I half-heartedly went on a first date with a guy I barely knew a few days after a breakup. It lasted five hours, during all of which my brain was screaming at me to get away from this stranger. I forced myself to laugh at the jokes I didn’t find funny, smile through the awkward pick-up lines, and ask the "right" questions even though I didn’t care about the answers.  When I finally walked into my room at nine o’clock that night, I closed the door, climbed into bed, and sobbed myself to sleep, fully clothed. I had no capacity for first-date conversation – I had pushed myself past my limits and paid the price for it. I went home the next day and slept until late in the afternoon. My emotional budget was at an all-time low, lower than it had been in many years. 

There is no easy how-to, step-by-step process for emotional budgeting. It helps us survive intense emotional pain, but at what cost? If I have a good day, does that mean I'm done budgeting? When I'm emotionally exhausted and allowing myself space to be alone, am I sinking into depression or pulling myself out of it? What does shaking off sadness look like? 

These are the questions that I'm trying to answer. I have no idea how to climb out of deep shame and back into the light. Maybe as I keep writing, I’ll put together some ideas that I find helpful for letting connectedness and vulnerability back into the driver’s seat.

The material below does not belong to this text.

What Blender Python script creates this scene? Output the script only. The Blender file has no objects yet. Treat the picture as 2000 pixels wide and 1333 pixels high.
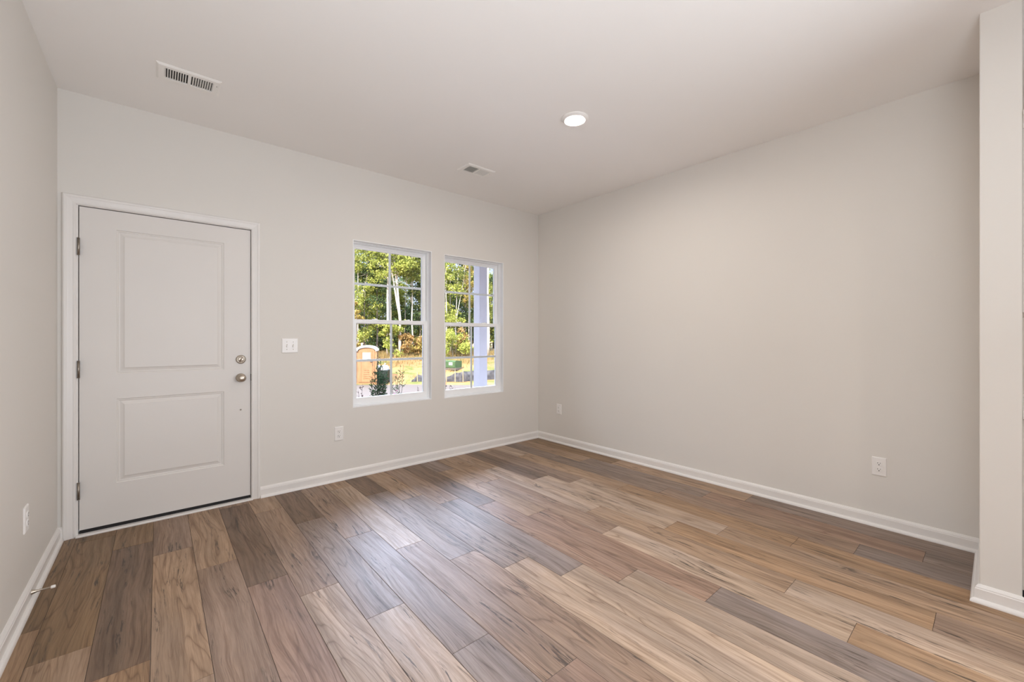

However, I’m still on the journey myself – in no way am I at the end destination. I’m struggling - the road ahead is shrouded in fog and I am driving down it very, very cautiously. In a sense, that’s what this project is about for me; documenting the pain, the process, and the progress as I heal. I’m excited to see where it takes me. Thank you for joining me.


Kross, E., Berman, M.G., Mischel, M., Smith, E.E., & Wager, T.D. (2011). Social rejection shares somatosensory representations with physical pain. Proceedings of the National Academy of Sciences, 108(15), 6270-6275.